Desde que a recuperação judicial da Agrogalaxy foi deferida em outubro do ano passado, a direção da empresa acelerou estratégias de ajuste que vinham sendo adotadas. O plano incluiu o fechamento de lojas (passando de 149 para 73), simplificação da gestão, redução da exposição em fertilizantes (que exigiam mais capital de giro) e parcerias com os fornecedores que darão suporte à empresa durante esse período adverso.
“Vamos passar por essa dificuldade, o agro é bastante resiliente e tem possibilidade de grande melhoria no futuro”, estima o CEO em tom otimista.
Outro grupo em recuperação judicial desde o fim 2024, o B&F Agro, focado na produção de grãos e revenda de insumos em Mato Grosso do Sul, busca reestruturar dívidas de R$ 360,8 milhões.
De acordo com o advogado Jean Cioffi, do escritório JRCLaw, que representa o B&F Agro, a recuperação judicial dá fôlego para a empresa se reestruturar, e uma das medidas tomadas até agora foi justamente diminuir o peso da área de insumos no negócio da companhia.

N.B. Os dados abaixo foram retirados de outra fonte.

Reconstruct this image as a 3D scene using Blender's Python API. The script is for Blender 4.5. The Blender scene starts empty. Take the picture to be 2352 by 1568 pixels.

“Houve novo posicionamento do Grupo B&F para focar bastante na produção agrícola própria de soja e milho como fonte de receita estável e de longo prazo. Na revenda de insumos, reduziram-se drasticamente os custos e despesas fixas, com o objetivo, ainda, de reduzir o portfólio de produtos atendidos para focar em linhas mais rentáveis”, afirma.
A empresa cultiva grãos em 3,47 mil hectares em Mato Grosso do Sul e as perspectivas para a safra 2024/25 são boas, segundo ele.